Well, here it is. This is where it all began. As a young (unmarried at the time) couple, we were in the market for a house. Our requirements were few, as was our budget. We were renting for a number of years right around the corner from what would become our new home, so when we searched with a real estate agent for a while and came up with nothing, we thought we were out of luck. Our future home had to have room, it didn’t need to be pretty, but it had to be cheap. We were on a pretty tight budget.

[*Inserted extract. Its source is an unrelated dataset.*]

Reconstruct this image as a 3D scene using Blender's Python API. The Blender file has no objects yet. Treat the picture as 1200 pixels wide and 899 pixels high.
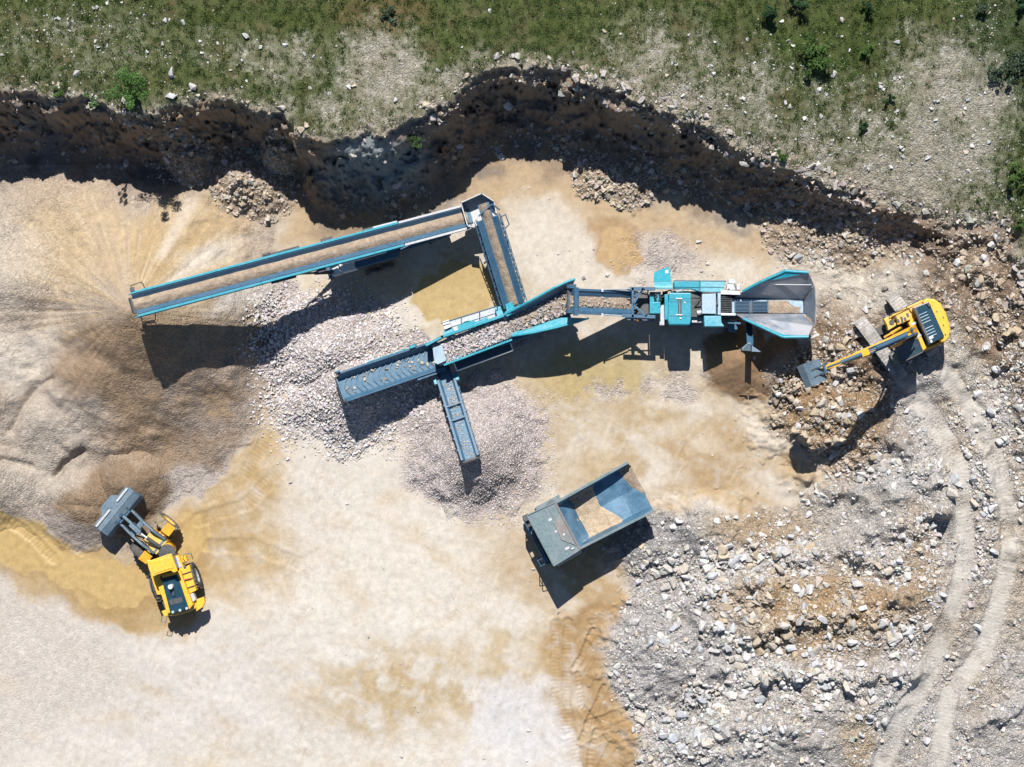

One winter day, Sara came home from work and mentioned a house around the corner with a for sale sigh in the window of the door. The house didn’t look lived in. The driveway hadn’t been cleared of snow all winter, so we called the number on the sign and got our first look. Here is what we saw on the initial walk through in late March of 2003, and there is the sign in the window!

Front of house angle2

At this point I affectionately starting calling this house “The crack house”. It had some perks, though. With our first walk through we noticed that the house had new vinyl siding, the kitchen cabinets had recently been replaced, and the bathroom had a new shower.  Was that ALL of the perks? My first impression was…. yes. I had some wood working experience working with my dad at an architectural woodworking shop, but that was about it. I had never hung drywall, had to deal with electrical or plumbing problems, or anything related to old houses. It looked like a challenge, and to be completely honest, it was overwhelming. I wondered if maybe it was worth it to spend a little more for a house that didn’t need so much work. There was wood paneling and nasty wallpaper everywhere. The carpet was old and smelled of mildew. What was painted, needed repainting. But the house had good bones. It was sinking in one corner, but it felt like a home, and we (or Sara) could see the potential.

Living room from doorway
Dining room

More of the old pictures will come in later posts, but you get the idea. The 3 story house had 3 bedrooms, 1 bath and a room to grow. We saw some bigger projects that we would need to do: windows, house needed leveling, roof, furnace, electrical, plumbing. And then every room needed new floors, walls, ceiling, lights, doors. Everything that you could see needed to be replaced. But it wasn’t impossible. It would just take time (and money). We knew we wanted the house after the first visit, and soon after it was ours. We moved in in May of 2003, a few days before Sara graduated from UMaine with her undergraduate degree.

This blog chronicles our journey to make this house our home.  We’re DIYers to the core, and we hope to share our successes and failures in our home renovation journey.